In the records that follow, the lines from the one containing "Keep writing the" to the one containing "fence, 32, 0.001)", inclusive, are to be given again exactly.

ITEMS »
========================================
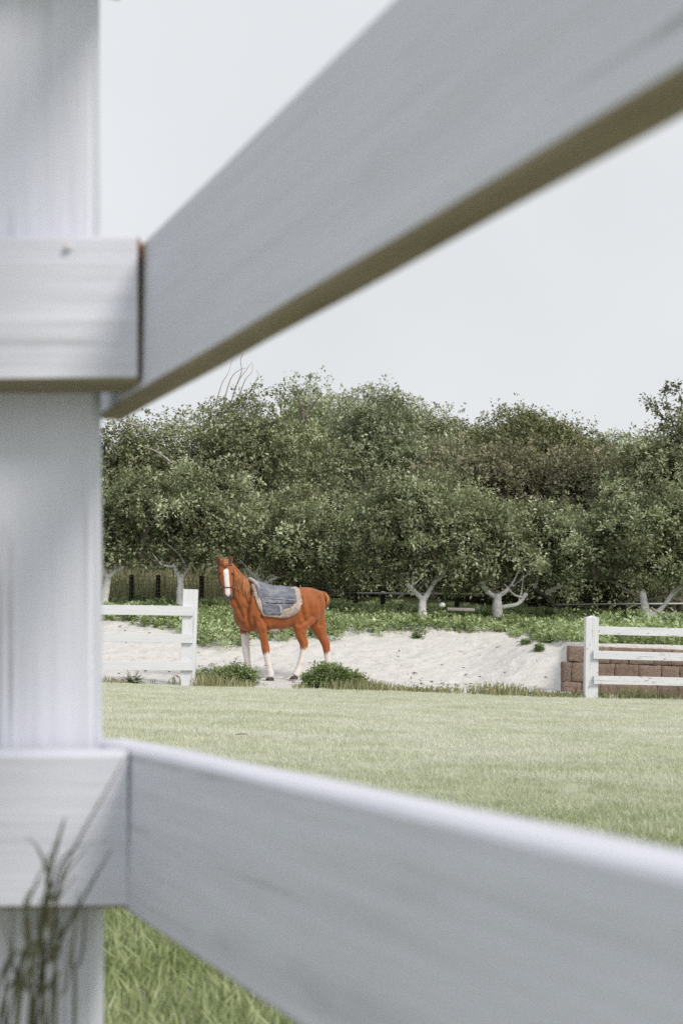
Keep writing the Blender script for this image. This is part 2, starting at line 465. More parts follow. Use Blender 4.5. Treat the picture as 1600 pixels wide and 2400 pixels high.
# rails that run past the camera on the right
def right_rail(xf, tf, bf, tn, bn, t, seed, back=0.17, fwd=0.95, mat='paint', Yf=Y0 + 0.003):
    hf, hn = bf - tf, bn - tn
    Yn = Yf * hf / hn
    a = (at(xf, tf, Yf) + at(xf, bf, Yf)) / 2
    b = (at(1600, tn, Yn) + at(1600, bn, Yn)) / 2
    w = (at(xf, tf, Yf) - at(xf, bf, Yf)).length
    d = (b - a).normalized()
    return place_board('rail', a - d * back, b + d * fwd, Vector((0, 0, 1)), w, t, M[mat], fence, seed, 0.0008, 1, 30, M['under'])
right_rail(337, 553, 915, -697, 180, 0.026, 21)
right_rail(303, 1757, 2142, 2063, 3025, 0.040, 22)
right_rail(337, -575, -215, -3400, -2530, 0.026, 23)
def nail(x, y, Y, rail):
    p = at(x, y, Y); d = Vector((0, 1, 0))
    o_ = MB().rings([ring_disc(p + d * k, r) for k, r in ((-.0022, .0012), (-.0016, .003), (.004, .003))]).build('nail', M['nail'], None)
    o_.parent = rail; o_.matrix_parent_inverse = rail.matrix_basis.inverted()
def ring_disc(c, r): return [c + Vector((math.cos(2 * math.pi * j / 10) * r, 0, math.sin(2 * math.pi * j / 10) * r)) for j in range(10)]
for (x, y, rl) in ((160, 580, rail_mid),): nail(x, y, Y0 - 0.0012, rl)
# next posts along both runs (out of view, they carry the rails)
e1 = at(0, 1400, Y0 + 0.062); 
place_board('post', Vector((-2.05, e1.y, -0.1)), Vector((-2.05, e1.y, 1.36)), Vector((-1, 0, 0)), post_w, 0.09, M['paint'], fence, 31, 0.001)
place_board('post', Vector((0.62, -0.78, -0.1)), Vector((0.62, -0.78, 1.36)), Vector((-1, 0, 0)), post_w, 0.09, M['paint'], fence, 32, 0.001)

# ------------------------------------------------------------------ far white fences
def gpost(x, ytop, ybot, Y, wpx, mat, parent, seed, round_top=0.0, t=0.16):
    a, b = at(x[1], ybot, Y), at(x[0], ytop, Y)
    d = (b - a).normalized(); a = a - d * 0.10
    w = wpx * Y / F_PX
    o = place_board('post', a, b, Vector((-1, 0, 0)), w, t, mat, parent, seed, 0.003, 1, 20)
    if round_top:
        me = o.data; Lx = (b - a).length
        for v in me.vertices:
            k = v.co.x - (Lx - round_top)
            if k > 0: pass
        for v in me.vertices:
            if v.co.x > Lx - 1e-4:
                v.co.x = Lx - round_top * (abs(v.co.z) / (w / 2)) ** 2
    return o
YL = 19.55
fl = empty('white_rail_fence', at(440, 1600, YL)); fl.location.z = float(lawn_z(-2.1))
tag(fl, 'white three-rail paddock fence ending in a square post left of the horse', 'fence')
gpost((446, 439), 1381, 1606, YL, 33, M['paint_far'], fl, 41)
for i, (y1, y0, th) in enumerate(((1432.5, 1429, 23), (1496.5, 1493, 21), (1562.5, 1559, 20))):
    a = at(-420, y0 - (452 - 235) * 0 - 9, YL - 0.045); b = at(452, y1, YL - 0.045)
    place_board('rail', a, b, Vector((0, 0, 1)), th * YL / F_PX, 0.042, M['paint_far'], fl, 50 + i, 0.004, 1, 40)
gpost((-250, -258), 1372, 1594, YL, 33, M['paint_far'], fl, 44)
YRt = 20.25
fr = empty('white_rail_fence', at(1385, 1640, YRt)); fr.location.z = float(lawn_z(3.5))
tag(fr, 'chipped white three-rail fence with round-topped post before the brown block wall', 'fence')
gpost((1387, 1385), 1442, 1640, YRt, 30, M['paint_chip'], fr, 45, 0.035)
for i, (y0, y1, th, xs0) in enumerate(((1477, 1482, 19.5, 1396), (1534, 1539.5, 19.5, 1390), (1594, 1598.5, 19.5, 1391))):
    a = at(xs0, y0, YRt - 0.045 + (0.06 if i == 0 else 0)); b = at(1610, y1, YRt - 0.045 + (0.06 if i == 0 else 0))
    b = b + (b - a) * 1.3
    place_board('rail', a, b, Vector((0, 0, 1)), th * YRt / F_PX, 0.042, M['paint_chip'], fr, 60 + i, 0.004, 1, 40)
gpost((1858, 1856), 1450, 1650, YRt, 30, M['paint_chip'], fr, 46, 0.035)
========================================
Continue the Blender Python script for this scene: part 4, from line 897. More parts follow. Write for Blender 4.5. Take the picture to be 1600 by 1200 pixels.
========================================
FINAL ANSWER »
Keep writing the Blender script for this image. This is part 2, starting at line 465. More parts follow. Use Blender 4.5. Treat the picture as 1600 pixels wide and 2400 pixels high.
# rails that run past the camera on the right
def right_rail(xf, tf, bf, tn, bn, t, seed, back=0.17, fwd=0.95, mat='paint', Yf=Y0 + 0.003):
    hf, hn = bf - tf, bn - tn
    Yn = Yf * hf / hn
    a = (at(xf, tf, Yf) + at(xf, bf, Yf)) / 2
    b = (at(1600, tn, Yn) + at(1600, bn, Yn)) / 2
    w = (at(xf, tf, Yf) - at(xf, bf, Yf)).length
    d = (b - a).normalized()
    return place_board('rail', a - d * back, b + d * fwd, Vector((0, 0, 1)), w, t, M[mat], fence, seed, 0.0008, 1, 30, M['under'])
right_rail(337, 553, 915, -697, 180, 0.026, 21)
right_rail(303, 1757, 2142, 2063, 3025, 0.040, 22)
right_rail(337, -575, -215, -3400, -2530, 0.026, 23)
def nail(x, y, Y, rail):
    p = at(x, y, Y); d = Vector((0, 1, 0))
    o_ = MB().rings([ring_disc(p + d * k, r) for k, r in ((-.0022, .0012), (-.0016, .003), (.004, .003))]).build('nail', M['nail'], None)
    o_.parent = rail; o_.matrix_parent_inverse = rail.matrix_basis.inverted()
def ring_disc(c, r): return [c + Vector((math.cos(2 * math.pi * j / 10) * r, 0, math.sin(2 * math.pi * j / 10) * r)) for j in range(10)]
for (x, y, rl) in ((160, 580, rail_mid),): nail(x, y, Y0 - 0.0012, rl)
# next posts along both runs (out of view, they carry the rails)
e1 = at(0, 1400, Y0 + 0.062); 
place_board('post', Vector((-2.05, e1.y, -0.1)), Vector((-2.05, e1.y, 1.36)), Vector((-1, 0, 0)), post_w, 0.09, M['paint'], fence, 31, 0.001)
place_board('post', Vector((0.62, -0.78, -0.1)), Vector((0.62, -0.78, 1.36)), Vector((-1, 0, 0)), post_w, 0.09, M['paint'], fence, 32, 0.001)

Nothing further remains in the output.